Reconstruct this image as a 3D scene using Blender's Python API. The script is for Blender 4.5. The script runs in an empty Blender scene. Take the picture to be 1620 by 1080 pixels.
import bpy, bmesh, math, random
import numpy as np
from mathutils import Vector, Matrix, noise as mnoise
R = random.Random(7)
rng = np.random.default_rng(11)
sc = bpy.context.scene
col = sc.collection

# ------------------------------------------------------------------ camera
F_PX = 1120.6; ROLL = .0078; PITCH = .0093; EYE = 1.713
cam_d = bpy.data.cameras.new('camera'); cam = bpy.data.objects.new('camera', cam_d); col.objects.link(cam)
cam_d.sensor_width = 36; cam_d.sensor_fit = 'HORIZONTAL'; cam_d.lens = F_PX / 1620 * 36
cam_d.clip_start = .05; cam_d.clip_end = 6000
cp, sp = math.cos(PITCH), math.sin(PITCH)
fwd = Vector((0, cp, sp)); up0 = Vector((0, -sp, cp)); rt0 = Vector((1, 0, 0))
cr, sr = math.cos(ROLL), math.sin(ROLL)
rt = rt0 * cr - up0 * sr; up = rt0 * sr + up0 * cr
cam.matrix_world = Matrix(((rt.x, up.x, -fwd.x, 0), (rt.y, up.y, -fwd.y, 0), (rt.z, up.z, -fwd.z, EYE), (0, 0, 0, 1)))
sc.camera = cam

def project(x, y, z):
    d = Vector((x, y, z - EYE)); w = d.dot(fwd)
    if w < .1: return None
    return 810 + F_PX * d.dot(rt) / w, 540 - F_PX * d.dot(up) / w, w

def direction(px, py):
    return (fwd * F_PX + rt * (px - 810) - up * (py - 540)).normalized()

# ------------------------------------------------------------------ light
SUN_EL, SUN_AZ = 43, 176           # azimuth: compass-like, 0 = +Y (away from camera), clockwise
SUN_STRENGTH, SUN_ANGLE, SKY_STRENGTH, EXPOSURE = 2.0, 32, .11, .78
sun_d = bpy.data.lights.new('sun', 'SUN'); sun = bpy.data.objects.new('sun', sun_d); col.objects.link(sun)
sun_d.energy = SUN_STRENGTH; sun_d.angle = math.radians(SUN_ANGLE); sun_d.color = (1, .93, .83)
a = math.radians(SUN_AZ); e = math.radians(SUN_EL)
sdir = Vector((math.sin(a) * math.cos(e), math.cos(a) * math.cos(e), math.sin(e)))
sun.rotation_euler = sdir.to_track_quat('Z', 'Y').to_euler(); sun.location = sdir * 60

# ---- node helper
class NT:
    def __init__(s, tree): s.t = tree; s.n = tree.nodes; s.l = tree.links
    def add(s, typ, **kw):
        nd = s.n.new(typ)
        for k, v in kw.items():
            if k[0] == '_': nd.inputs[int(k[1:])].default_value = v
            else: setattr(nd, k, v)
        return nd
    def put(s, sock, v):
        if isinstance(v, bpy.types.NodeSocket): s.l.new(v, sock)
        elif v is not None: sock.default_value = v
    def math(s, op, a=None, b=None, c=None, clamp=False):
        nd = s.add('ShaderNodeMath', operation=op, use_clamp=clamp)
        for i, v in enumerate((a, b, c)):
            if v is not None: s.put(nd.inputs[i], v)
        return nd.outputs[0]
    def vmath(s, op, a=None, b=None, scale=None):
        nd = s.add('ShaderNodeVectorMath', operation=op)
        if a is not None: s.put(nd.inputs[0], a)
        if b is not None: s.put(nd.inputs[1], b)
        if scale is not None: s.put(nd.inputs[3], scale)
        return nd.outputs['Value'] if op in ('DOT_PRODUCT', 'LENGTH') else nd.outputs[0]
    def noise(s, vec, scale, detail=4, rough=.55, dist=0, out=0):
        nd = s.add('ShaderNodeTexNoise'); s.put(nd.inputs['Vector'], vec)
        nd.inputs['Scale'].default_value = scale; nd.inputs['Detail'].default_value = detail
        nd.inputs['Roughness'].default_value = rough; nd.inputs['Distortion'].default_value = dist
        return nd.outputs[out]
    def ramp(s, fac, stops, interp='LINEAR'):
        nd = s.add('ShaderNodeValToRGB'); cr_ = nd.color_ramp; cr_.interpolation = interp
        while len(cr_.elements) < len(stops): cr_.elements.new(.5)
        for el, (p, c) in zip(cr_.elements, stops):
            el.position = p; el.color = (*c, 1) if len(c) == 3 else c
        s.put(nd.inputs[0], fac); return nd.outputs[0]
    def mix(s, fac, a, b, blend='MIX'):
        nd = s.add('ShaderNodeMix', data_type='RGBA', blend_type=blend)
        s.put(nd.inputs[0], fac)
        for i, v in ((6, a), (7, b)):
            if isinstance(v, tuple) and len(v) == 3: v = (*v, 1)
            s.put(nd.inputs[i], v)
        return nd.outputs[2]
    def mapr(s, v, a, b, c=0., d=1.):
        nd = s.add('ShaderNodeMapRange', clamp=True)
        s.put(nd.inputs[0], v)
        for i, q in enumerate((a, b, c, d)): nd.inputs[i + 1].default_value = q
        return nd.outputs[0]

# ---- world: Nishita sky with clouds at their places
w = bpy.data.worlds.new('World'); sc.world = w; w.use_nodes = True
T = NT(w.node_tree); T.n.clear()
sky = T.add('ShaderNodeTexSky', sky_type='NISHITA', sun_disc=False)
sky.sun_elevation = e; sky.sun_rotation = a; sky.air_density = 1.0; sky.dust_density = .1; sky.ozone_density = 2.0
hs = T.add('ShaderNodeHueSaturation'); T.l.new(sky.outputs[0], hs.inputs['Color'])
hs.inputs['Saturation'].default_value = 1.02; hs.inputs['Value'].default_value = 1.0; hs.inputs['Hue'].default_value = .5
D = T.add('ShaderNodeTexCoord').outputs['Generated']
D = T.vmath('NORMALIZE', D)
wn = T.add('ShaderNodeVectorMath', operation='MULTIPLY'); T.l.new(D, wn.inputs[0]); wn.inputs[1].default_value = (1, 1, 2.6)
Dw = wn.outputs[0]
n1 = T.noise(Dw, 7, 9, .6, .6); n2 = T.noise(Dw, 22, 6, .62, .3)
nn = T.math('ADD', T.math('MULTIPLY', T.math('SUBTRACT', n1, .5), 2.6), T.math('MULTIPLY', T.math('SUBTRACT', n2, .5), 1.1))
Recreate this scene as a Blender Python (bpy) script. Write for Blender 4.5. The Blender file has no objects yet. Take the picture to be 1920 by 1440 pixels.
+--
--- What the exercise asks ---
Take the material above and return all of it exactly.

--- Exercise solution ---
Reconstruct this image as a 3D scene using Blender's Python API. The script is for Blender 4.5. The script runs in an empty Blender scene. Take the picture to be 1620 by 1080 pixels.
import bpy, bmesh, math, random
import numpy as np
from mathutils import Vector, Matrix, noise as mnoise
R = random.Random(7)
rng = np.random.default_rng(11)
sc = bpy.context.scene
col = sc.collection

# ------------------------------------------------------------------ camera
F_PX = 1120.6; ROLL = .0078; PITCH = .0093; EYE = 1.713
cam_d = bpy.data.cameras.new('camera'); cam = bpy.data.objects.new('camera', cam_d); col.objects.link(cam)
cam_d.sensor_width = 36; cam_d.sensor_fit = 'HORIZONTAL'; cam_d.lens = F_PX / 1620 * 36
cam_d.clip_start = .05; cam_d.clip_end = 6000
cp, sp = math.cos(PITCH), math.sin(PITCH)
fwd = Vector((0, cp, sp)); up0 = Vector((0, -sp, cp)); rt0 = Vector((1, 0, 0))
cr, sr = math.cos(ROLL), math.sin(ROLL)
rt = rt0 * cr - up0 * sr; up = rt0 * sr + up0 * cr
cam.matrix_world = Matrix(((rt.x, up.x, -fwd.x, 0), (rt.y, up.y, -fwd.y, 0), (rt.z, up.z, -fwd.z, EYE), (0, 0, 0, 1)))
sc.camera = cam

def project(x, y, z):
    d = Vector((x, y, z - EYE)); w = d.dot(fwd)
    if w < .1: return None
    return 810 + F_PX * d.dot(rt) / w, 540 - F_PX * d.dot(up) / w, w

def direction(px, py):
    return (fwd * F_PX + rt * (px - 810) - up * (py - 540)).normalized()

# ------------------------------------------------------------------ light
SUN_EL, SUN_AZ = 43, 176           # azimuth: compass-like, 0 = +Y (away from camera), clockwise
SUN_STRENGTH, SUN_ANGLE, SKY_STRENGTH, EXPOSURE = 2.0, 32, .11, .78
sun_d = bpy.data.lights.new('sun', 'SUN'); sun = bpy.data.objects.new('sun', sun_d); col.objects.link(sun)
sun_d.energy = SUN_STRENGTH; sun_d.angle = math.radians(SUN_ANGLE); sun_d.color = (1, .93, .83)
a = math.radians(SUN_AZ); e = math.radians(SUN_EL)
sdir = Vector((math.sin(a) * math.cos(e), math.cos(a) * math.cos(e), math.sin(e)))
sun.rotation_euler = sdir.to_track_quat('Z', 'Y').to_euler(); sun.location = sdir * 60

# ---- node helper
class NT:
    def __init__(s, tree): s.t = tree; s.n = tree.nodes; s.l = tree.links
    def add(s, typ, **kw):
        nd = s.n.new(typ)
        for k, v in kw.items():
            if k[0] == '_': nd.inputs[int(k[1:])].default_value = v
            else: setattr(nd, k, v)
        return nd
    def put(s, sock, v):
        if isinstance(v, bpy.types.NodeSocket): s.l.new(v, sock)
        elif v is not None: sock.default_value = v
    def math(s, op, a=None, b=None, c=None, clamp=False):
        nd = s.add('ShaderNodeMath', operation=op, use_clamp=clamp)
        for i, v in enumerate((a, b, c)):
            if v is not None: s.put(nd.inputs[i], v)
        return nd.outputs[0]
    def vmath(s, op, a=None, b=None, scale=None):
        nd = s.add('ShaderNodeVectorMath', operation=op)
        if a is not None: s.put(nd.inputs[0], a)
        if b is not None: s.put(nd.inputs[1], b)
        if scale is not None: s.put(nd.inputs[3], scale)
        return nd.outputs['Value'] if op in ('DOT_PRODUCT', 'LENGTH') else nd.outputs[0]
    def noise(s, vec, scale, detail=4, rough=.55, dist=0, out=0):
        nd = s.add('ShaderNodeTexNoise'); s.put(nd.inputs['Vector'], vec)
        nd.inputs['Scale'].default_value = scale; nd.inputs['Detail'].default_value = detail
        nd.inputs['Roughness'].default_value = rough; nd.inputs['Distortion'].default_value = dist
        return nd.outputs[out]
    def ramp(s, fac, stops, interp='LINEAR'):
        nd = s.add('ShaderNodeValToRGB'); cr_ = nd.color_ramp; cr_.interpolation = interp
        while len(cr_.elements) < len(stops): cr_.elements.new(.5)
        for el, (p, c) in zip(cr_.elements, stops):
            el.position = p; el.color = (*c, 1) if len(c) == 3 else c
        s.put(nd.inputs[0], fac); return nd.outputs[0]
    def mix(s, fac, a, b, blend='MIX'):
        nd = s.add('ShaderNodeMix', data_type='RGBA', blend_type=blend)
        s.put(nd.inputs[0], fac)
        for i, v in ((6, a), (7, b)):
            if isinstance(v, tuple) and len(v) == 3: v = (*v, 1)
            s.put(nd.inputs[i], v)
        return nd.outputs[2]
    def mapr(s, v, a, b, c=0., d=1.):
        nd = s.add('ShaderNodeMapRange', clamp=True)
        s.put(nd.inputs[0], v)
        for i, q in enumerate((a, b, c, d)): nd.inputs[i + 1].default_value = q
        return nd.outputs[0]

# ---- world: Nishita sky with clouds at their places
w = bpy.data.worlds.new('World'); sc.world = w; w.use_nodes = True
T = NT(w.node_tree); T.n.clear()
sky = T.add('ShaderNodeTexSky', sky_type='NISHITA', sun_disc=False)
sky.sun_elevation = e; sky.sun_rotation = a; sky.air_density = 1.0; sky.dust_density = .1; sky.ozone_density = 2.0
hs = T.add('ShaderNodeHueSaturation'); T.l.new(sky.outputs[0], hs.inputs['Color'])
hs.inputs['Saturation'].default_value = 1.02; hs.inputs['Value'].default_value = 1.0; hs.inputs['Hue'].default_value = .5
D = T.add('ShaderNodeTexCoord').outputs['Generated']
D = T.vmath('NORMALIZE', D)
wn = T.add('ShaderNodeVectorMath', operation='MULTIPLY'); T.l.new(D, wn.inputs[0]); wn.inputs[1].default_value = (1, 1, 2.6)
Dw = wn.outputs[0]
n1 = T.noise(Dw, 7, 9, .6, .6); n2 = T.noise(Dw, 22, 6, .62, .3)
nn = T.math('ADD', T.math('MULTIPLY', T.math('SUBTRACT', n1, .5), 2.6), T.math('MULTIPLY', T.math('SUBTRACT', n2, .5), 1.1))
Recreate this scene as a Blender Python (bpy) script. Write for Blender 4.5. The Blender file has no objects yet. Take the picture to be 1920 by 1440 pixels.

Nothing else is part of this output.